**Exercise details:** Check each line of the listing below for the string "script", and copy the ones that have it.

**Data records:**
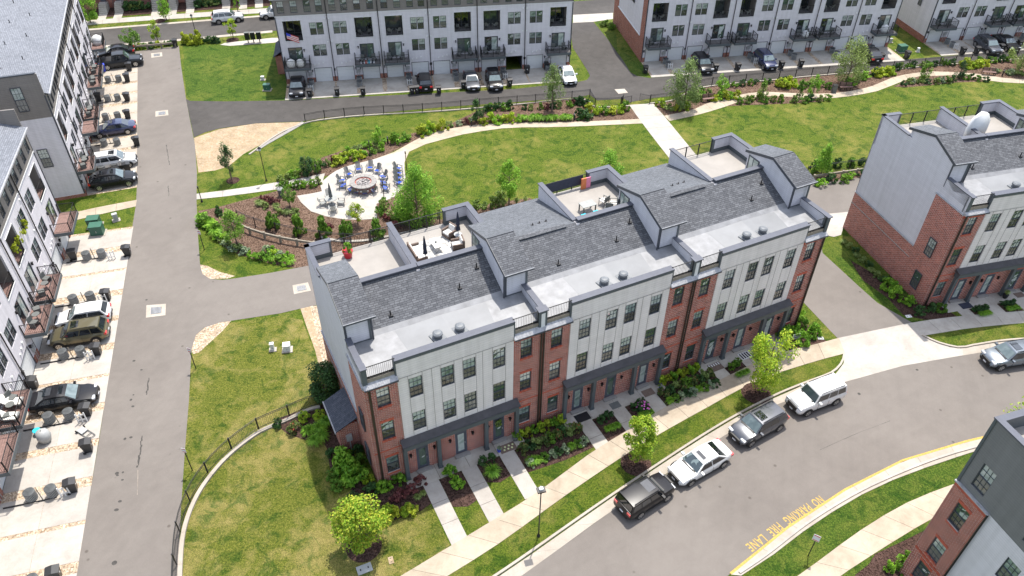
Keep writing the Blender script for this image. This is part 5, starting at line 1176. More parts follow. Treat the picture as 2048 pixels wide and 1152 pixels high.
def trunk_mesh(h, cw, var, lean=0.0):
    rnd = random.Random(var*7+3); m = MB()
    p = Vector((0, 0, 0)); r = 0.035+0.012*h; hh = h*0.86; segs = 5; pts = [p]
    for i in range(segs): q = Vector((rnd.gauss(0, .03*h/4)+lean*(i+1)/segs, rnd.gauss(0, .03*h/4), hh*(i+1)/segs)); pts.append(q)
    for i in range(segs): m.tube(pts[i], pts[i+1], r*(1-i/segs*.8), 7, 0, r*(1-(i+1)/segs*.8), cap=False)
    for i in range(9):
        t = 0.3+0.62*i/9; k = int(t*segs); b = pts[k].lerp(pts[min(k+1, segs)], t*segs-k); a = i*2.4+rnd.random(); L = cw*.42*(1.1-t*.6)
        e = b+Vector((math.cos(a)*L, math.sin(a)*L, L*.75)); m.tube(b, e, r*.34, 4, 0, r*.1, cap=False)
        e2 = b.lerp(e, .6)+Vector((math.cos(a+1)*L*.4, math.sin(a+1)*L*.4, L*.3)); m.tube(b.lerp(e, .6), e2, r*.16, 3, 0, r*.06, cap=False)
    return m.mesh('trunk', M_bark)
def tree(px, h, cw, shape, mat, label, z0=0.22, n=2600, leaf=0.17, var=1, ncl=26, group=None, name='young_tree', lean=0.0, stakes=False):
    P = G(*px); t = thing(name, (P.x, P.y, 0), random.random()*0.6, label, 'tree', group)
    link('trunk', trunk_mesh(h, cw, var, lean), t)
    cz = h*z0; ch = h-cz
    # leaf size is kept in metres: build per tree when the scale is large
    me2 = CROWN.get((shape, mat.name, n, var, round(cw, 1), round(ch, 1)))
    if me2 is None:
        fn0 = blob_fn(shape, int(ncl*1.25), var+hash_(shape), 0.6)
        def fn(r):
            p, d = fn0(r); return (p[0]*cw*.5, p[1]*cw*.5, p[2]*ch*.9), d
        me2 = leaves(int(n*1.7), fn, leaf*.8, var+5).mesh('crown', mat); CROWN[(shape, mat.name, n, var, round(cw, 1), round(ch, 1))] = me2
    link('crown', me2, t, (lean*.7, 0, cz))
    if stakes:
        m = MB()
        for a in range(3): m.tube((math.cos(a*2.1)*.5, math.sin(a*2.1)*.5, 0), (math.cos(a*2.1)*.45, math.sin(a*2.1)*.45, 1.3), .025, 4)
        m.build('stake', M_wood, t, fix=False)['kind'] = 'stuff'
    return t
def ring(px, r, label): 
    P = G(*px); rnd = random.Random(int(px[0])); m = MB()
    pts = [(math.cos(a)*r*(.88+.2*rnd.random()), math.sin(a)*r*(.88+.2*rnd.random())) for a in [i*.35 for i in range(18)]]
    o = m.lathe([(r*1.0, 0.0), (r*.8, .07), (r*.3, .12), (0.02, .12)], 18).build('mulch_ring', M_mulch_dark, None, (P.x, P.y, 0.006)); o['kind'] = 'structure'
ring((728, 1093), 1.15, ''); ring((1272, 927), 1.1, ''); ring((1512, 786), 1.15, ''); ring((466, 361), .7, ''); ring((319, 42), .9, ''); ring((465, 80), .9, '')
tree((728,1093), 4.9, 3.9, 'oval', L_turn, 'yellow-green tree with orange tips in the mulch ring at the lower left', .22, 5200, .17, 2, 40)
tree((1274,922), 4.9, 2.5, 'slim', L_yel, 'bright yellow-green street tree beside the black compact car', .2, 3000, .16, 3, 26)
tree((1520,785), 6.3, 3.9, 'vase', L_yel, 'open airy yellow-green street tree in front of the third block of the row', .16, 3000, .17, 4, 30)
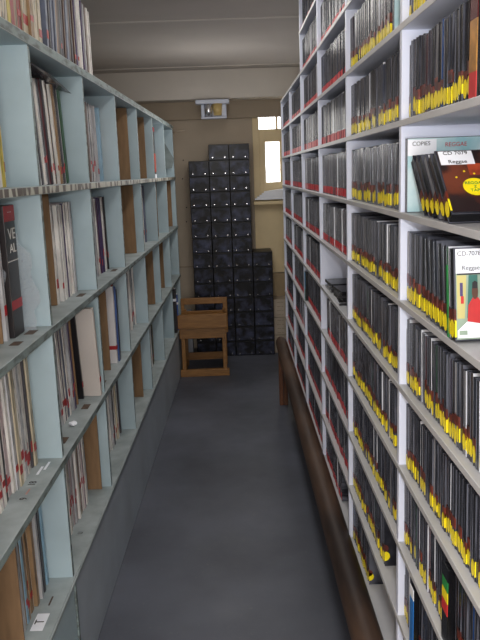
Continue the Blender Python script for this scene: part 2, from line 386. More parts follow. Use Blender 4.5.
# special things on the blue shelves
# black box set with red header and white letters
bsm = mat('black_box_board', srgb(34, 28, 30), .4, .1, 20)
bs = empty('record_box_set', (LX(1.725, -.05), 1.725, SZ[2]), LROT)
tag(bs, 'thick black record box set with red header and white VE AL lettering in plastic film', 'record box')
b = MB(); b.box(-.31, 0, -.038, .038, 0, .305, bsm, bev=.0015); b.build('box_case', bs)
b = MB(); b.box(.0003, .001, -.0375, .0375, .268, .3035, M['red']); b.build('red_header', bs)
b = MB(); b.box(.0003, .001, -.0375, .0375, .065, .086, M['red']); b.build('red_band', bs)
b = MB(); b.box(.0003, .001, -.0375, .0375, .176, .178, M['whiteink']); b.build('white_line', bs)
link('lettering', text_mesh('VE', .036, M['whiteink']), bs, (.0012, .004, .238), (PI/2, 0, PI/2)).scale = (1.35, 1, 1)
link('lettering', text_mesh('AL', .03, M['whiteink']), bs, (.0012, .004, .205), (PI/2, 0, PI/2)).scale = (1.35, 1, 1)
link('lettering', text_mesh('- - -', .016, M['whiteink']), bs, (.0013, .0, .29), (PI/2, 0, PI/2))
def film(name, z0, z1, x0, x1, y, label, seed):
    b = MB(); n = 10; rr = random.Random(seed); g = []
    for i in range(n+1):
        t = i/n; z = z0+(z1-z0)*t; bulge = (.012 if i in (3, 4) else 0)-(.03 if t > .85 else 0)
        g.append([b.bm.verts.new((x, rr.uniform(-.004, .004), z)) for x in (x0, x1-.03, x1+rr.uniform(-.006, .006)+bulge)])
    for i in range(n):
        for k in range(2):
            f = b.bm.faces.new((g[i][k], g[i][k+1], g[i+1][k+1], g[i+1][k])); f.material_index = b.mi(M['film'])
    o = b.build(name, None, (LX(y, 0), y, SZ[2]+.001)); o.rotation_euler = (0, 0, LROT)
    return tag(o, label, 'plastic sleeve')
film('plastic_sleeve', .0, .235, -.33, -.022, 1.768, 'crumpled clear plastic sleeve hanging out to the right of the black box set', 3)
film('plastic_sleeve', .06, .29, -.34, -.07, 1.683, 'crumpled clear plastic sleeve sticking out to the left of the black box set', 4)
# grey plastic sheet lying on the leaning records of the top shelf
b = MB()
pts = [(-.20, -.22, .0), (.0, -.28, .012), (.03, -.02, -.015), (.035, .19, -.04), (-.12, .05, .0)]
b.poly(pts, mat('grey_plastic_sheet', srgb(104, 102, 106), .25, .15, 14)); o = b.build('plastic_sheet', None, (LX(2.14, -.05), 2.14, 1.674))
tag(o, 'grey plastic sheet lying over the leaning records on the top shelf', 'plastic sheet')
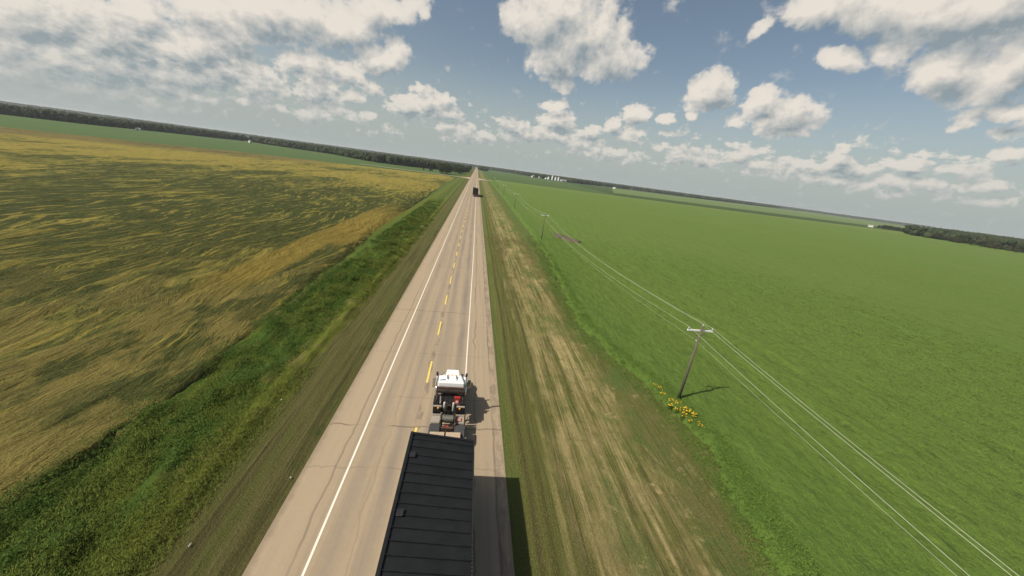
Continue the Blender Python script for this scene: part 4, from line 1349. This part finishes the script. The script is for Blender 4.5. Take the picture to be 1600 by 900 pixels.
M_WOOD = mass_mat('far_wood_foliage', (0.018, 0.030, 0.014), (0.044, 0.060, 0.026), (0.060, 0.064, 0.034))
P, h = along([(-1500, 520), (-743, 668), (-690, 735), (-700, 850), (-665, 1150), (-381, 945), (-176, 730), (-76, 800), (-34, 900)], 130, 7.5, 11, 12.5, 18.5)
P = P[(P[:, 0] < -14)]; h = h[:len(P)]
wood('woodland', P, h, M_WOOD, 'long dark band of far trees behind the green field on the left', 12)
P, h = along([(12, 1500), (50, 2700), (232, 2300), (300, 1560), (410, 1480), (640, 1800), (880, 1950), (1117, 1850), (2024, 2300), (3080, 3300), (4500, 3000)], 190, 12, 21, 15, 20)
P_ok = P[:, 0] > 12
wood('woodland', P[P_ok], h[P_ok], M_WOOD, 'long dark band of far trees along the horizon on the right', 22)
P, h = along([(1010, 690), (1300, 820), (2100, 1180), (3400, 1700), (4200, 1700)], 260, 12, 25, 15, 20, .2, (1, -1))
wood('woodland', P, h, M_WOOD, 'grey green woods behind the right shelter belt', 26)
P, h = along([(760, 330), (1500, 500), (2600, 700)], 220, 12, 27, 14, 19.5)
wood('woodland', P, h, M_WOOD, 'woods beyond the shelter belt at the right rim of the picture', 28)
P, h = along([(-5500, 2600), (-3000, 3000), (-1500, 3300), (-500, 3200), (-20, 3400)], 900, 30, 31, 19, 25)
P2, h2 = along([(20, 3500), (800, 4200), (2500, 4600), (5000, 4500)], 900, 32, 33, 19, 25)
wood('woodland', np.concatenate([P, P2]), np.concatenate([h, h2]), M_WOOD, 'farthest wooded skyline right across the horizon', 34, 2)
flat_poly('clearing', [(-1290, 1270), (-1130, 1160), (-1080, 1260), (-1230, 1400)], -.3, M_STUBBLE)

# ------------------------------------------------------------------ grain bins and farm buildings
M_BIN = paint('white_bin_steel', (0.78, 0.79, 0.77), .4, .0, .1, .3, (0.5, 0.5, 0.48))
M_BINROOF = paint('galvanised_roof', (0.55, 0.56, 0.56), .4, .3, .1, .3, (0.4, 0.4, 0.4))
M_SHEDW = paint('pale_shed_wall', (0.70, 0.69, 0.64), .6, 0, .15, .5, (0.45, 0.42, 0.36))
def grain_bin(x, y, r, h, label, leg=False):
    t = empty('grain_bin', (x, y, -.5))
    prof = [(r * (1 + .006 * (i % 2)), h * i / 24) for i in range(25)]
    MB().lathe(prof, 24).build('wall', M_BIN, t)
    rf = MB().lathe([(r * 1.03, h), (r * .98, h + .15), (.5, h + r * .5), (.45, h + r * .5 + .6), (.1, h + r * .5 + .7)], 24).build('roof', M_BINROOF, t)
    m = MB()
    for s in (-.2, .2):
        m.box(s - .03, s + .03, -r - .12, -r - .06, 0, h)
    for i in range(int(h / .5)):
        m.box(-.17, .17, -r - .11, -r - .07, .4 + i * .5, .44 + i * .5)
    m.build('ladder', M_BINROOF, t)
    return tag(t, label, 'grain bin', 'white grain bins of the far farmyard')
grain_bin(308, 1540, 4.6, 9, 'squat grey white grain bin at the left of the bin cluster')
grain_bin(320, 1520, 3.6, 17, 'tallest white grain bin of the distant farmyard')
grain_bin(331, 1505, 4.0, 12, 'middle white grain bin, right of the tallest one')
grain_bin(341, 1492, 3.8, 13.5, 'rightmost tall white grain bin beside the long pale shed')
def shed(name, x, y, w, l, h, rz, label, cat='shed', wall=None):
    t = empty(name, (x, y, -.5), rz)
    wl = MB().box(-w / 2, w / 2, -l / 2, l / 2, 0, h).build('wall', wall or M_SHEDW, t)
    MB().prism([(-w / 2 - .4, h + .02), (0, h + w * .24), (w / 2 + .4, h + .02)], -l / 2 - .4, l / 2 + .4, 'xz').build('roof', M_BINROOF, t)
    MB().box(-w * .2, w * .2, -l / 2 - .06, -l / 2 - .01, .05, h * .8).build('door', M_DARKFEN, t)
    m = MB()
    for i in (-1, 1):
        m.box(w / 2 + .01, w / 2 + .05, i * l * .25 - .7, i * l * .25 + .7, h * .4, h * .75)
    m.build('window', M_GLASS, t)
    return tag(t, label, cat)
shed('farm_shed', 357, 1470, 10, 26, 5.5, -1.2, 'long low pale farm shed right of the white grain bins')
shed('farm_shed', 300, 1552, 9, 12, 4, .3, 'small pale farm shed at the left foot of the grain bins')
shed('farm_house', 246, 1590, 11, 14, 6, .4, 'pale farmhouse among trees, farthest left of the right side farmyard', 'house')
shed('farm_house', 272, 1565, 8, 10, 5, .2, 'small pale house between the farmhouse and the grain bins', 'house')
shed('farm_house', 893, 706, 6, 8, 3.2, .9, 'white house at the left end of the right shelter belt', 'house')
shed('farm_shed', 560, 1420, 7, 10, 4, .9, 'small pale shed in front of the far woods on the right')
shed('farm_house', -640, 1020 - 240, 6, 8, 3.5, .4, 'pale house at the edge of the far woods on the left', 'house')
shed('farm_shed', -575, 1010, 6, 8, 4, .9, 'small yellowish shed against the far left woods', 'shed')

# ------------------------------------------------------------------ litter on the verges
M_LITTER = paint('pale_litter', (0.45, 0.45, 0.42), .5, 0, .2, 9)
for (x, y, lb) in ((-13.5, 24.1, 'crumpled white scrap lying in the green ditch grass left of the road'), (-12.1, 13.0, 'pale bottle lying in the mown grass near the bottom left'),
                   (-9.35, 16.8, 'small pale scrap at the left rim of the road'), (10.2, 33.8, 'white scrap on the tan grass right of the road')):
    m = MB()
    z = float(verge_z(np.array([x]), np.array([y]))[0])
    if 'bottle' in lb:
        m.lathe([(.02, -.10), (.033, -.09), (.033, .03), (.014, .07), (.014, .09)], 10, 'y', at=(0, 0, .05))
        cat = 'bottle'
    else:
        r = random.Random(int(x * 10))
        rr = bmesh.ops.create_icosphere(m.b, subdivisions=2, radius=.055)
        for v in rr['verts']:
            v.co = Vector((v.co.x * r.uniform(.7, 1.3), v.co.y * r.uniform(.7, 1.2), v.co.z * r.uniform(.4, .8) + .05))
        cat = 'litter'
    o = m.build('bottle' if cat == 'bottle' else 'paper_scrap', M_LITTER, loc=(x, y, z + .06))
    tag(o, lb, cat)

# ------------------------------------------------------------------ haze
HZ = bpy.data.materials.new('haze_air')
HZ.use_nodes = True
HZ.node_tree.nodes.clear()
k = N(HZ.node_tree)
out = k.node('ShaderNodeOutputMaterial')
pv = k.node('ShaderNodeVolumePrincipled')
pv.inputs['Color'].default_value = (0.80, 0.86, 0.88, 1)
pv.inputs['Density'].default_value = 0.00009
pv.inputs['Anisotropy'].default_value = 0.1
k.l.new(pv.outputs[0], out.inputs['Volume'])
hz = MB().box(-9800, 9800, -400, 9800, -1.9, 40).build('haze', HZ)
tag(hz, 'thin summer haze over the fields', 'haze', kind='stuff')
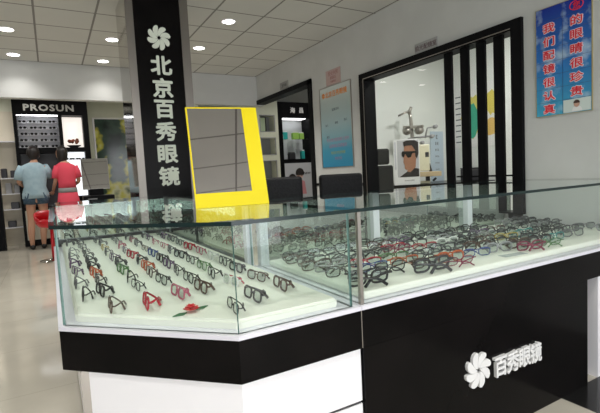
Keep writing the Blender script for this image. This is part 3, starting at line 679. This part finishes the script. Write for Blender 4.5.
b = new(); text(b, 'NEW', .06, .50, 1.12, -.003, .003); obj('character', b, fdark, t)
for lab, x, z, w_, h_, m in (('teal carton on the upper shelf of the black cabinet', .15, 1.715, .09, .14, 'teal'), ('small cream jar on the upper shelf beside the teal carton', .09, 1.715, .04, .09, 'cream'), ('light green carton at the middle of the upper cabinet shelf', .36, 1.715, .11, .13, 'green'),
                             ('second green carton at the right of the upper cabinet shelf', .48, 1.715, .08, .12, 'green'), ('dark round case on the lower cabinet shelf', .27, 1.371, .12, .12, 'dark'), ('upright teal bottle on the lower cabinet shelf', .49, 1.371, .06, .16, 'teal')):
    b = bx(-w_ / 2, w_ / 2, -.04, .04, 0, h_ * .86, bev=.006); o = tag(obj('carton' if 'carton' in lab else 'container', b, M[m]), lab, 'carton' if 'carton' in lab else 'container', loc=(3.42 + x, 6.60 + .12, z + .001))
    obj('cap', bx(-w_ * .42, w_ * .42, -.035, .035, h_ * .86, h_, bev=.004), M['paper'] if m != 'dark' else M['dark'], o)

t = thing('niche_cabinet', 'cream wall cabinet with three grey niches behind the yellow mirror', 'cabinet', (2.05, 6.60, 0))
XL, XR = 0, 1.35
b = new(); zs = [0, .66, 1.0, 1.08, 1.38, 1.46, 1.76, 1.82, 2.10, 2.6]
xs_ = [(0, .62), (.95, 1.01), (1.29, 1.35)]
for a, c in xs_: box(b, a, c, 0, .3, 0, 2.36)
for a, c in ((0, 1.0), (1.36, 1.45), (1.74, 1.83), (2.11, 2.36)): box(b, .62, .95, 0, .3, a, c); box(b, 1.01, 1.29, 0, .3, a, c)
obj('carcass', b, M['farwall'], t)
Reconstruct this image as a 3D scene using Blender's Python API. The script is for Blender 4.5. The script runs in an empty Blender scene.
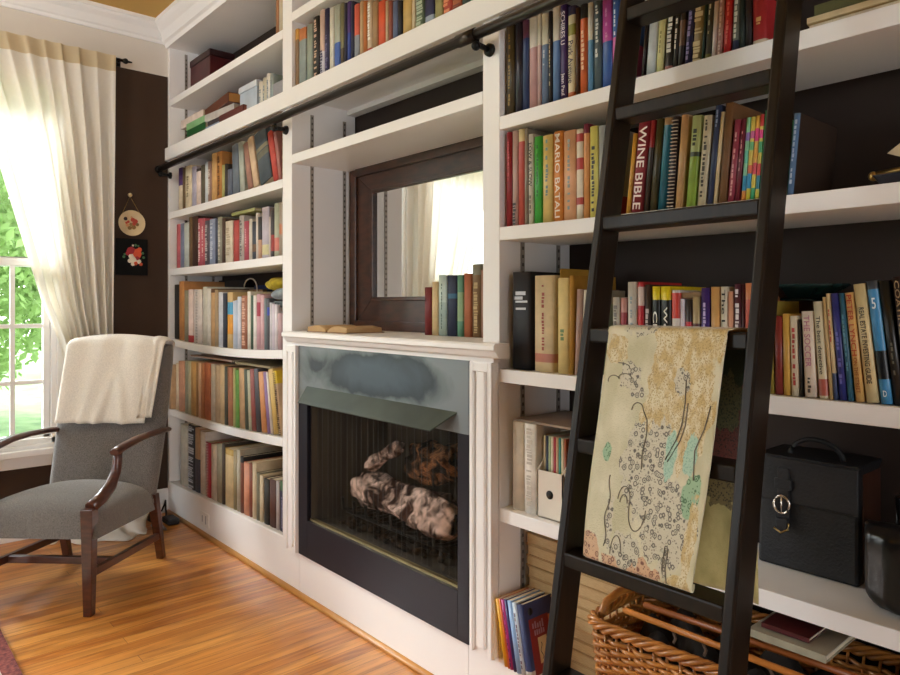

**Correct output:**
Keep writing the Blender script for this image. This is part 5, starting at line 1176. More parts follow. Treat the picture as 2048 pixels wide and 1152 pixels high.
Continue the Blender Python script for this scene: part 2, from line 386. More parts follow. Use Blender 4.5.
Continue the Blender Python script for this scene: part 4, from line 1349. This part finishes the script. The script is for Blender 4.5. Take the picture to be 1600 by 900 pixels.
Keep writing the Blender script for this image. This is part 3, starting at line 679. This part finishes the script. Write for Blender 4.5.
Reconstruct this image as a 3D scene using Blender's Python API. The script is for Blender 4.5. The script runs in an empty Blender scene.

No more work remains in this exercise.